Higher wages for immigrants and American-born alike are being touted as economic benefits of President Barack Obama's controversial executive action that will legally halt 5 million undocumented immigrants from deportation and provide them with work permits in the United States, according to a new analysis by Obama's Council of Economic Advisers.

The move, which is expected to increase productivity, expand the workforce and reduce the deficit, will be advocated by the president during a visit to Chicago, The Hill reported.

Not only will the new steps boost GDP between $90 billion and $210 billion over the next decade, but native workers will also see an average wage increase of 0.3 percent due to improvement in the economy stemming from the immigration action, White House officials estimated.

Mainly, the move will boost annual earnings because it will make it easier for high-skilled immigrants to work in the country, leading them to start companies and innovate, CNN Money reported.

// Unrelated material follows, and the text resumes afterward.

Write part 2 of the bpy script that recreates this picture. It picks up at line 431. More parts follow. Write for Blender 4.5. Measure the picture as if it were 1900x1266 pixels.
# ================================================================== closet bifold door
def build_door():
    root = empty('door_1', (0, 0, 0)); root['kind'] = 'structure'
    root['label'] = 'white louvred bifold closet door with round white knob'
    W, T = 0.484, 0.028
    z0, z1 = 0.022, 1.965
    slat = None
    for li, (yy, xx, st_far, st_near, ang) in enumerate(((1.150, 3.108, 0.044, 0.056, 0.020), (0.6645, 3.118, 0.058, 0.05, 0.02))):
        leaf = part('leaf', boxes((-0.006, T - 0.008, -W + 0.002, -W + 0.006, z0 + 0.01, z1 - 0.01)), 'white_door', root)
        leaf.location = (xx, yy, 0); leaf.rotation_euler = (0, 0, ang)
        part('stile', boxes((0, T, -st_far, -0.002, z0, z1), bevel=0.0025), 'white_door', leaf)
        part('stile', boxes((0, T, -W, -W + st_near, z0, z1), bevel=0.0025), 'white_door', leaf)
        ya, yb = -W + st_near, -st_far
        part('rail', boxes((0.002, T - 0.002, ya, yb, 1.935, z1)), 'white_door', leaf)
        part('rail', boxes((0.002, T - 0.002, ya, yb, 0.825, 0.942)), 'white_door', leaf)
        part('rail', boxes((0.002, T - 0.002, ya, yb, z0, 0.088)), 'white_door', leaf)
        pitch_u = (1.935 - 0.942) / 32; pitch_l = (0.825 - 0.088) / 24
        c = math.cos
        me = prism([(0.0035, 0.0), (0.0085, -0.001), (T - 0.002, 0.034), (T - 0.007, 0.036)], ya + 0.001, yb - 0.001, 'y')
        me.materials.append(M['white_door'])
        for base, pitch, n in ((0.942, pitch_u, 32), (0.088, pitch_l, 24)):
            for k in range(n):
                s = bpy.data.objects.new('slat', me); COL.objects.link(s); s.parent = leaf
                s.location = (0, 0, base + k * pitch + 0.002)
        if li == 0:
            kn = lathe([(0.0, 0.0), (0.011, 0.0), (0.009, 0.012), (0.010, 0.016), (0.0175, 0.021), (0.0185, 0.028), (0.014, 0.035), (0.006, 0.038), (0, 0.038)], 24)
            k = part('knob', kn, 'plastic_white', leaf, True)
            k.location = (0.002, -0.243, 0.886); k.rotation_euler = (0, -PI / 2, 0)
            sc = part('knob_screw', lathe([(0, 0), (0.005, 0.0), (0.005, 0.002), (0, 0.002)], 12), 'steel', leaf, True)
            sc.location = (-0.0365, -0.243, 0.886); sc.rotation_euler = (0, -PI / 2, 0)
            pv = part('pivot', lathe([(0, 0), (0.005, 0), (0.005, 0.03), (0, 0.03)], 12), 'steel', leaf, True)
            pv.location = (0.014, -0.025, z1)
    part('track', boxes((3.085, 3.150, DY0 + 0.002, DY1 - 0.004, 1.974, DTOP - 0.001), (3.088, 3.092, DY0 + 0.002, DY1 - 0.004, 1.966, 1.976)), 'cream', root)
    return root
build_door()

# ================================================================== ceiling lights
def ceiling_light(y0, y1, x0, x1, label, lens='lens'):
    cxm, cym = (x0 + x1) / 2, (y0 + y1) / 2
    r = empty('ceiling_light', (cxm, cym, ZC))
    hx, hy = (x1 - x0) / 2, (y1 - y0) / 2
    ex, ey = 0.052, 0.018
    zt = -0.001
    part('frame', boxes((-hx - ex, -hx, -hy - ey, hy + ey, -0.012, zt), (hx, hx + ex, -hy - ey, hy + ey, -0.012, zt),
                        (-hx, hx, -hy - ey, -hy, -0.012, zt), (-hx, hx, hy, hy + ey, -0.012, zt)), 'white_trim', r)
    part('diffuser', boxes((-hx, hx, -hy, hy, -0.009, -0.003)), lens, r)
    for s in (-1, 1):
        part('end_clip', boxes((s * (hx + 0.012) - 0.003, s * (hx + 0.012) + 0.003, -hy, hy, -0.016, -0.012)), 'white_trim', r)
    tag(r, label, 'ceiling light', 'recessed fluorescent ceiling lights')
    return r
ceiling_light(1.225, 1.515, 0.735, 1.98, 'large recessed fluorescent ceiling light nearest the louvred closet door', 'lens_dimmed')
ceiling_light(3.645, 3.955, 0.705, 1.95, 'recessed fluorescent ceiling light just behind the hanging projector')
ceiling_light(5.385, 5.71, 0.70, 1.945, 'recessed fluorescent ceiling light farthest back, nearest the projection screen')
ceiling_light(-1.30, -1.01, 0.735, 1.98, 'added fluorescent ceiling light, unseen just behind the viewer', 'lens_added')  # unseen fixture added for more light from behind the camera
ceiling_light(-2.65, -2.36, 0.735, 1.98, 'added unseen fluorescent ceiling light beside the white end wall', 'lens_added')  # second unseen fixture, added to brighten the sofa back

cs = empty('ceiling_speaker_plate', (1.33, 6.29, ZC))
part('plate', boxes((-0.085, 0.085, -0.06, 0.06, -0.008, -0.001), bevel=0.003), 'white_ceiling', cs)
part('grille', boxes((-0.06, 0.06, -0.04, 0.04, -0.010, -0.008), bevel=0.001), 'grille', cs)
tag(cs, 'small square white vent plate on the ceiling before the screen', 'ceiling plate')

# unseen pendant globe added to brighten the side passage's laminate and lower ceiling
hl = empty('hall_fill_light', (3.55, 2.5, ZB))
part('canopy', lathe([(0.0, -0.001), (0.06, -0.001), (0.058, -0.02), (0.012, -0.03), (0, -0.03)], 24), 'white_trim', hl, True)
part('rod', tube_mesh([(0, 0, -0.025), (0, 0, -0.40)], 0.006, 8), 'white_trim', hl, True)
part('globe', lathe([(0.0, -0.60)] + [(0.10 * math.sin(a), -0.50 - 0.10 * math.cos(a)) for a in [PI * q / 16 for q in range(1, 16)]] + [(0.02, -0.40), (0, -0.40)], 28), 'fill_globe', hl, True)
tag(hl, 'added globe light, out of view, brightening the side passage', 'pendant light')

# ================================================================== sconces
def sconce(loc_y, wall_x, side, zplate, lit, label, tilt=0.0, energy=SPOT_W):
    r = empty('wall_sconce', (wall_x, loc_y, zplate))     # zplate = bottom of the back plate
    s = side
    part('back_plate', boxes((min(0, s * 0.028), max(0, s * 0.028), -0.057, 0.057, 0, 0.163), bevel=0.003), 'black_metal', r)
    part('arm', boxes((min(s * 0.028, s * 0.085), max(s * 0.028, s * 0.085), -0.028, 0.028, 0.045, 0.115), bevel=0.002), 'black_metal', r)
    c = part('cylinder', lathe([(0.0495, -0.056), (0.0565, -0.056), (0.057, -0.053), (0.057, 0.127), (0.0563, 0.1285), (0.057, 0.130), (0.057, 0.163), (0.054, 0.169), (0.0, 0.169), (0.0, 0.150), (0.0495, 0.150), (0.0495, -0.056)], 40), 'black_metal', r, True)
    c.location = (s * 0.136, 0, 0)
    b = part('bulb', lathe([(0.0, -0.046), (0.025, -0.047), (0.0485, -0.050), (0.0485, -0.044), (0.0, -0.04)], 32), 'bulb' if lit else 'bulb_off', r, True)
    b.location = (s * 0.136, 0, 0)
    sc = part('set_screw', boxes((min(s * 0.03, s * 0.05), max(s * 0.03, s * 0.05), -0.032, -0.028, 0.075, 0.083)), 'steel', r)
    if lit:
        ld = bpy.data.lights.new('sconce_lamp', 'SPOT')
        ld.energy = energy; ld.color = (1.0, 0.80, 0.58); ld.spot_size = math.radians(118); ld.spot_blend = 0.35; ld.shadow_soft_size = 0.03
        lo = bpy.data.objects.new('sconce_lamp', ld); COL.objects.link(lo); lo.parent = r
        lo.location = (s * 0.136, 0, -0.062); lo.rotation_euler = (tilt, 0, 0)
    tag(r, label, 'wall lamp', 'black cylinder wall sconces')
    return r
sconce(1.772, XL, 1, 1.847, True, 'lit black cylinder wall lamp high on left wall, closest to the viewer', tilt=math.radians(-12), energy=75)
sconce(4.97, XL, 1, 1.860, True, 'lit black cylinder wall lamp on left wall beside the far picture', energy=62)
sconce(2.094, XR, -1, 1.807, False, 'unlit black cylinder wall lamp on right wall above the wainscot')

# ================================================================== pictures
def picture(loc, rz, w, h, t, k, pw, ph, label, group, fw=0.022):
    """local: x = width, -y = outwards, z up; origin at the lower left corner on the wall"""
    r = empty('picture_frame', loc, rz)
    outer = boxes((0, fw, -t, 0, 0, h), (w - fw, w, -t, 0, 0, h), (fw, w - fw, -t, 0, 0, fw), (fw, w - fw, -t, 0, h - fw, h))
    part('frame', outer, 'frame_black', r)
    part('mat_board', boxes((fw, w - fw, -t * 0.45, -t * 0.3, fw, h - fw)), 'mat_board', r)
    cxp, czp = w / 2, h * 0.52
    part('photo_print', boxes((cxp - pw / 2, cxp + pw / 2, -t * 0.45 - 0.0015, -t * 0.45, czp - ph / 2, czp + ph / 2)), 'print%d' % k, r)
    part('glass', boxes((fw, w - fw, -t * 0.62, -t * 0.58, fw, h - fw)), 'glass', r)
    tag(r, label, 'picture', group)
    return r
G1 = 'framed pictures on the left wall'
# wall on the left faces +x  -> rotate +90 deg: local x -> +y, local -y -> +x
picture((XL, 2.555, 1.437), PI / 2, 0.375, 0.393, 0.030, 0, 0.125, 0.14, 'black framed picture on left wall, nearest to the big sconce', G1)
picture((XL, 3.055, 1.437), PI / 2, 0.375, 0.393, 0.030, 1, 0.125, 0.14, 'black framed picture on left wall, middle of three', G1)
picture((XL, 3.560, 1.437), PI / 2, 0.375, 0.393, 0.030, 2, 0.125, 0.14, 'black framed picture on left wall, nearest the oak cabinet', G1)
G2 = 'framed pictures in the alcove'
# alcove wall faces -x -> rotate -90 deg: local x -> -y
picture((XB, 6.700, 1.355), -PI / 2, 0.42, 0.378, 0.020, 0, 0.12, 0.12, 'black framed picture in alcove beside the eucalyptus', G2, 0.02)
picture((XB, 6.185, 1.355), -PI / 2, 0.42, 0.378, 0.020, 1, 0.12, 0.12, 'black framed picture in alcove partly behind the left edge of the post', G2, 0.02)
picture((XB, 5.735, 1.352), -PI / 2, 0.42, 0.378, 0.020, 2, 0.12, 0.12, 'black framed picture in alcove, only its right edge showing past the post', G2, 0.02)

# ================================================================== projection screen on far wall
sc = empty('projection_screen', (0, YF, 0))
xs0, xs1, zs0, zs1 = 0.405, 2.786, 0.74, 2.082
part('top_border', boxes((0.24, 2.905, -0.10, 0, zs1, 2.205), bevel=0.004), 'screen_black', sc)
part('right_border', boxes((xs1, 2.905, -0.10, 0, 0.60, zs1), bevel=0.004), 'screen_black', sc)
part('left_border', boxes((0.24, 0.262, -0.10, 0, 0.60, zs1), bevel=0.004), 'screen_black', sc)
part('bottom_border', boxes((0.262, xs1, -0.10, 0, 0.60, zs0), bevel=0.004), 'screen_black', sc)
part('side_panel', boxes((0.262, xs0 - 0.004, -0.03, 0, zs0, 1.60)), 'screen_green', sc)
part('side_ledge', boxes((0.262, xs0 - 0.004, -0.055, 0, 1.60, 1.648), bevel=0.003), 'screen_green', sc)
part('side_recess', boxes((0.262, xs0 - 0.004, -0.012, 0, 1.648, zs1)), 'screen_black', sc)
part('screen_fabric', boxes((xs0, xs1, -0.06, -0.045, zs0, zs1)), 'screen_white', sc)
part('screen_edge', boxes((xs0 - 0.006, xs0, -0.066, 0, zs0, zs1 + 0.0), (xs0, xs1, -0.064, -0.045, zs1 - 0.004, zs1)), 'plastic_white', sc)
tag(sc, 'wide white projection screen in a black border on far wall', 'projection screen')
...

This in turn will raise wages for all skilled workers, said Stan Veuger, resident scholar at the American Enterprise Institute, a conservative-leaning group.

In addition, immigrants receiving work permits under the program will also boost the government's tax revenues without having any impact on employment of U.S. citizens and legal immigrants, the White House stated.

"Individuals potentially eligible for deferred action under the president's executive actions are in the country today, but roughly two-thirds of them don't pay taxes and the president is changing that by ensuring that both workers and employers will be able to come out from the shadows and contribute payroll taxes, just like all American citizens," a White House official said.

However Republicans have contradicted the claim, saying that the president's immigration plan will instead allow workers to seize jobs that would otherwise have gone to American workers, according to The Hill.

"The White House order will pad the labor market further with millions of illegal workers, pushing wages down for large corporations who benefit from an outsized ratio of jobseekers to jobs," said Stephen Miller, a spokesman for ranking Senate Budget Committee member Jeff Sessions (R-Ala.).

"This will mean illegal workers will be competing directly with American workers in an-already slack low-wage labor market," he continued, citing a study by Harvard Professor Dr. George Borjas estimating current immigration rates would reduce wages for competing American workers by $402 billion annually.

But according to economic experts on both sides of the political spectrum, the immigration action will most likely not hurt American workers. "The larger point is that it's not negative. This is not harmful to native-born workers," said Elise Gould, senior economist at the Economic Policy Institute, a liberal group.

Meanwhile, the White House is hoping that the series of presidential trips and interviews will help build pressure on congressional Republicans to pass a farther-reaching immigration bill.

"The president will note that these common sense actions are only the first step and that Congress must finish this job," a White House official said.